Thanks for offering to answer this question. Immigration law is so often an inflammatory topic, but I think your perspective as someone who has to work with the law, the US agencies that enforce it, and the people trying to navigate it could be really valuable.
Not Peter but would like to spur discussion on positive changes that could be made.
- Paper-free overhaul of the entire immigration system.
- Green Card recapture [0].
- Country of Birth caps abolished for Green Cards. Impossible to justify this as it doesn't serve the intended purpose since AC21 was passed.
- EAD/AP premium processing - so many livelihoods ruined and immigration journeys derailed because people can't get work authorization or cannot travel.
- TD holders granted working rights incident of status same as L2S.
Now for the not-so-popular suggestions...
- Diversity Lottery - there's bipartisan support to cancel the program and it's really hard to justify bringing almost 55k with a min of high school education into the country.
- Removal of F2B, F3, F4 family based categories to move inline with other developed nations immigration systems such as Canada [1].
> - Country of Birth caps abolished for Green Cards. Impossible to justify this as it doesn't serve the intended purpose since AC21 was passed.

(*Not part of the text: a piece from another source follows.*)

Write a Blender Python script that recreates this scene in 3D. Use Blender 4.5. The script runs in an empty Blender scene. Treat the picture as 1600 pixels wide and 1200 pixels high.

You are saying that since, for example, Indians can remain indeterminately as long as they are employed, they are de facto kind of like in a green card situation already, therefore country caps don't make sense?
That would mean then that every other country wait will go up for over a decade, with all the backlog that India has (1.2M vs 140k EB green cards per year).
That's right. Individuals from every country should be subject to the same set of rules. If the backlog is to be a century, it is to be borne by everyone.
No, it shouldn't. Stuff like recapture has no likelihood of passing. The reason country caps exist is precisely because everyone wants to carve out some provisions for their favorite group in hopes of getting the mythical comprehensive immigration reform. A one sentence bill on this matter has better odds of passing if it were to ever come to a vote. There is really no tenable position in favor of country based discrimination. The challenge is getting it to a vote.